Inzwischen scheinen die Wahlrechtsstrategen der Ampel aber auf den Geschmack gekommen zu sein. Ihr ebenso brutales wie durchschaubares Kalkül: Wenn erst einmal die Zuteilung von Direktmandaten an die Fünf-Prozent-Klausel auf Bundesebene gebunden ist, könnte das ja auch die CSU treffen. Es sei denn, die CSU ginge – sicher ist sicher – mit der CDU eine Listenverbindung ein. Dass sich das mit dem Selbstverständnis der CSU nicht vertrüge, ist der Ampel bewusst – und genau deshalb setzt sie hier zur Blutgrätsche an.

Die Ampel ist angetreten, den „Bläh-Bundestag“ (BILD) zu verkleinern. Das wäre auch zu erreichen, indem man die Zahl der Wahlkreise deutlich reduziert und die der Listenmandate entsprechend erhöht. Denn je weniger Direktmandate es im Vergleich zu Listenmandaten gibt, umso geringer ist die Wahrscheinlichkeit von Überhangmandaten. Ja, dann würden manche Wahlkreise sehr groß. Das wäre jedoch eher hinzunehmen als ein System, das Kandidaten mit den meisten Stimmen einen Platz im Parlament verwehrt.

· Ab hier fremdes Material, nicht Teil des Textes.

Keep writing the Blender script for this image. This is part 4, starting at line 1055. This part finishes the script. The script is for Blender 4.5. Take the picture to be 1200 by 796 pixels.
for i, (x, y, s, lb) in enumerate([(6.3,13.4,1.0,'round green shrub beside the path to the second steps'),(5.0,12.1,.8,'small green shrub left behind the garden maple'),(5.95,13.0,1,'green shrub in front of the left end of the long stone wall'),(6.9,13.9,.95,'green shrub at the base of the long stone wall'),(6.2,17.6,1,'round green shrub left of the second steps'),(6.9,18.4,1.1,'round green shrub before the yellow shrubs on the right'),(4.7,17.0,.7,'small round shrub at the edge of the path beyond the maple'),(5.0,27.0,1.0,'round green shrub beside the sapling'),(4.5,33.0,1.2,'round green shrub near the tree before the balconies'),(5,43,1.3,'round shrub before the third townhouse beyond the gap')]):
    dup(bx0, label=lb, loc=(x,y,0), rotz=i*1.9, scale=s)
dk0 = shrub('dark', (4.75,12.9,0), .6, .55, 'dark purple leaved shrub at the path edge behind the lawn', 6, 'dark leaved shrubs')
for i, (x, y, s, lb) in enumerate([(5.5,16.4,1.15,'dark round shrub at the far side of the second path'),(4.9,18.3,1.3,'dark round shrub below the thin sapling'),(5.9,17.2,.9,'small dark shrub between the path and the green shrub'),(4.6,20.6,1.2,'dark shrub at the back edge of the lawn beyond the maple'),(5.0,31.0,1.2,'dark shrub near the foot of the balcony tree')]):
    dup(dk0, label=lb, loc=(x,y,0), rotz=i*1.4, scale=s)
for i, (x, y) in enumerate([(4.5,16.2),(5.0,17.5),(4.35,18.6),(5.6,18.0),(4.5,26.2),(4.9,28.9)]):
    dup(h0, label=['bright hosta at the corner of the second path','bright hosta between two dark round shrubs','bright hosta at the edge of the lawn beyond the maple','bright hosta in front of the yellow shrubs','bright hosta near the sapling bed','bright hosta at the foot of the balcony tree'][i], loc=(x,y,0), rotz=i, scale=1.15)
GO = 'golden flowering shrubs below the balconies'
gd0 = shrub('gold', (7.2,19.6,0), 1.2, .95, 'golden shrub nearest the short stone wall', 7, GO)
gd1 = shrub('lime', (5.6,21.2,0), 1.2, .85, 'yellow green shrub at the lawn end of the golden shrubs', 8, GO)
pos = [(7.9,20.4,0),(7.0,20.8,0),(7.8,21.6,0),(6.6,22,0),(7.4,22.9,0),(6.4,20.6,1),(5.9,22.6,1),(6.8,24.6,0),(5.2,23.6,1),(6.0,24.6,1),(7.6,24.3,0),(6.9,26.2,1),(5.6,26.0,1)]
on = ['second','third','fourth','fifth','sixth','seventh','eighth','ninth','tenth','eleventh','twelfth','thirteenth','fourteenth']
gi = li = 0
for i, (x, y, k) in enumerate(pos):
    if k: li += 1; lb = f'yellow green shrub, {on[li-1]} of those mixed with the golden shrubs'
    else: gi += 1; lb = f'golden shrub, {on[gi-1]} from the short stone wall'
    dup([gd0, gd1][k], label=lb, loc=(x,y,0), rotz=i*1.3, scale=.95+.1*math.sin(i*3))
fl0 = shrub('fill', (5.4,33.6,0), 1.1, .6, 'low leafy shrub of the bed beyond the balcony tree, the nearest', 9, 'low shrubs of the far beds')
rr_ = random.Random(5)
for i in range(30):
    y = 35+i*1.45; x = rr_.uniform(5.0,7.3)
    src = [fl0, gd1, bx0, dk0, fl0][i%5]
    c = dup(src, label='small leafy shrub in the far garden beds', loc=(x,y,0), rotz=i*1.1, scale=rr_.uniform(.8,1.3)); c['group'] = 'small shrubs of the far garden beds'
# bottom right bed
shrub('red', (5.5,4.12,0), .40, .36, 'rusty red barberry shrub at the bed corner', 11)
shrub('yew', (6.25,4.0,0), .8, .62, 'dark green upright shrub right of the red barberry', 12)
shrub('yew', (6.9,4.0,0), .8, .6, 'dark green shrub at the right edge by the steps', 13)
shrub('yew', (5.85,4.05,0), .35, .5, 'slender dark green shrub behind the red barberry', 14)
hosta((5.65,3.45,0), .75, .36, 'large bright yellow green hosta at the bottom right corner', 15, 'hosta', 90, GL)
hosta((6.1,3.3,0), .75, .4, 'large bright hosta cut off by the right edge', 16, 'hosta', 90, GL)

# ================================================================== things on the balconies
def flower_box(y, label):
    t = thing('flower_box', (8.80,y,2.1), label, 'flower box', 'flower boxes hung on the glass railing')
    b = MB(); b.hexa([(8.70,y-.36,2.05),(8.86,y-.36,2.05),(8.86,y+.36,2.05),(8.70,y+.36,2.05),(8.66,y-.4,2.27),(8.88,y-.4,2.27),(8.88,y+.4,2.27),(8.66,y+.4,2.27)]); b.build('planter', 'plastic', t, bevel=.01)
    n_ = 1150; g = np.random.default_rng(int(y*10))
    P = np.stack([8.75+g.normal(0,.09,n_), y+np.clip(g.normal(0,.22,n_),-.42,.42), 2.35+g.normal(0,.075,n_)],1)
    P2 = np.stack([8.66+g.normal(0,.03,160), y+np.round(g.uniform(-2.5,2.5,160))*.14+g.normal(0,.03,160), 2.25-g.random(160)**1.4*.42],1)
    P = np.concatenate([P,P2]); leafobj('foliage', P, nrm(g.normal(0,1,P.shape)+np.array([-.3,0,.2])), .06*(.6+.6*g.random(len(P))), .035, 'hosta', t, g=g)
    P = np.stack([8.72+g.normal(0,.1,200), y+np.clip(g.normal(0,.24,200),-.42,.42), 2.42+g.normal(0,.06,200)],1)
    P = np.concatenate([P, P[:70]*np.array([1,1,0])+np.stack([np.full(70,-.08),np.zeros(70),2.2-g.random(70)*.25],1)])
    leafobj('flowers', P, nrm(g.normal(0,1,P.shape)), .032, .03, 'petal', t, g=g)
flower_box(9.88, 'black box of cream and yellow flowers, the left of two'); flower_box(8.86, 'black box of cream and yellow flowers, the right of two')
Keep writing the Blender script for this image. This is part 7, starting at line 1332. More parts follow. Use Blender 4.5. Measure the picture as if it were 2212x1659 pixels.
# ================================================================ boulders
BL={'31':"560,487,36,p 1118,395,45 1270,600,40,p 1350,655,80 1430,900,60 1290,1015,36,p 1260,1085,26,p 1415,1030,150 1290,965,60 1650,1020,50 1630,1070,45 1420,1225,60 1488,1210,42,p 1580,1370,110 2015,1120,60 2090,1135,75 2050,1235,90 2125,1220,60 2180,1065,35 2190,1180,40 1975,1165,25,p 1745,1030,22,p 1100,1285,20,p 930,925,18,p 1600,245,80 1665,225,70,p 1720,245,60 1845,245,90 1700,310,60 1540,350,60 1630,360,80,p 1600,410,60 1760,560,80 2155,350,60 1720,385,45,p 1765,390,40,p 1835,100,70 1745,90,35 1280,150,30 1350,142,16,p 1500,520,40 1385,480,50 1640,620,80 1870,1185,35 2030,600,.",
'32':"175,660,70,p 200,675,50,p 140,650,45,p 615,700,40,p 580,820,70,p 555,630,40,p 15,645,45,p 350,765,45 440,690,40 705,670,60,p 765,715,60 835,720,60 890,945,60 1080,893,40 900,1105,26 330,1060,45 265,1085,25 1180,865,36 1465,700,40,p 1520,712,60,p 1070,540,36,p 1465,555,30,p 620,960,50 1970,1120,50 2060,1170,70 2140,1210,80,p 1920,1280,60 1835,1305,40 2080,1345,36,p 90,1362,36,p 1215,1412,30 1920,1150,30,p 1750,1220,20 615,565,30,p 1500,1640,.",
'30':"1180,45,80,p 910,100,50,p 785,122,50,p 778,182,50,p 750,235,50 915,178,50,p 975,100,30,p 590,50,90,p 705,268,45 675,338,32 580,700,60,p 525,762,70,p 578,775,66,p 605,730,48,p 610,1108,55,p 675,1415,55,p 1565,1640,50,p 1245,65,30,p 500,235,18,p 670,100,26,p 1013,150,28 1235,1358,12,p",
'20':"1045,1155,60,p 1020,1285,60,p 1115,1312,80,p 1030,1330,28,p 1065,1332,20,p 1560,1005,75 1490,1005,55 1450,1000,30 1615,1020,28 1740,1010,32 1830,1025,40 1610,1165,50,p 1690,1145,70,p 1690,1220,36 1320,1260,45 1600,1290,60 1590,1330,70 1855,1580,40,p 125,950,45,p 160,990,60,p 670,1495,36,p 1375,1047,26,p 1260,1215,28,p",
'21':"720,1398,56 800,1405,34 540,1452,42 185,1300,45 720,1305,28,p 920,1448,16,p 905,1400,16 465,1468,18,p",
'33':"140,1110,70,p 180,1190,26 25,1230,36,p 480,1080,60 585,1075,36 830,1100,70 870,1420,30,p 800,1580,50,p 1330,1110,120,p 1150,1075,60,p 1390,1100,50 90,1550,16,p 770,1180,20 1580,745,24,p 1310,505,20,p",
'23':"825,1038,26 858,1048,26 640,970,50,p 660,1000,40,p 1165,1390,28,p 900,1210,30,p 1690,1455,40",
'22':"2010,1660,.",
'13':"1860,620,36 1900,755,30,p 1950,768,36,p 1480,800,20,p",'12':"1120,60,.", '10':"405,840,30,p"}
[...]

SPD, Grüne und FDP sind bewusst einen anderen Weg gegangen. Dabei haben parteipolitische Überlegungen zweifellos eine bedeutende Rolle gespielt. Das neue Wahlrecht ist bestens dazu geeignet, drei Funktionen zu erfüllen: erstens die CSU zu schrumpfen oder gar ihre parlamentarische Existenz zu gefährden, zweitens den Grünen auf Kosten von CDU und CSU zu mehr Direktmandaten zu verhelfen und drittens die Linke zu eliminieren – und das alles unter der Überschrift „Verkleinerung des Bundestags“. Kein (!) Schelm, der Böses dabei denkt.

Die Ampel hat die Mehrheit, um ihr Werk – wie geplant – Ende dieser Woche durch den Bundestag zu bringen. Doch damit ist das Spiel noch nicht zu Ende. Es geht mit Sicherheit in die Verlängerung – vor dem Bundesverfassungsgericht in Karlsruhe. Mit der Linken und der CSU als Kläger – nicht Seit‘ an Seit‘ und dennoch mit demselben Ziel.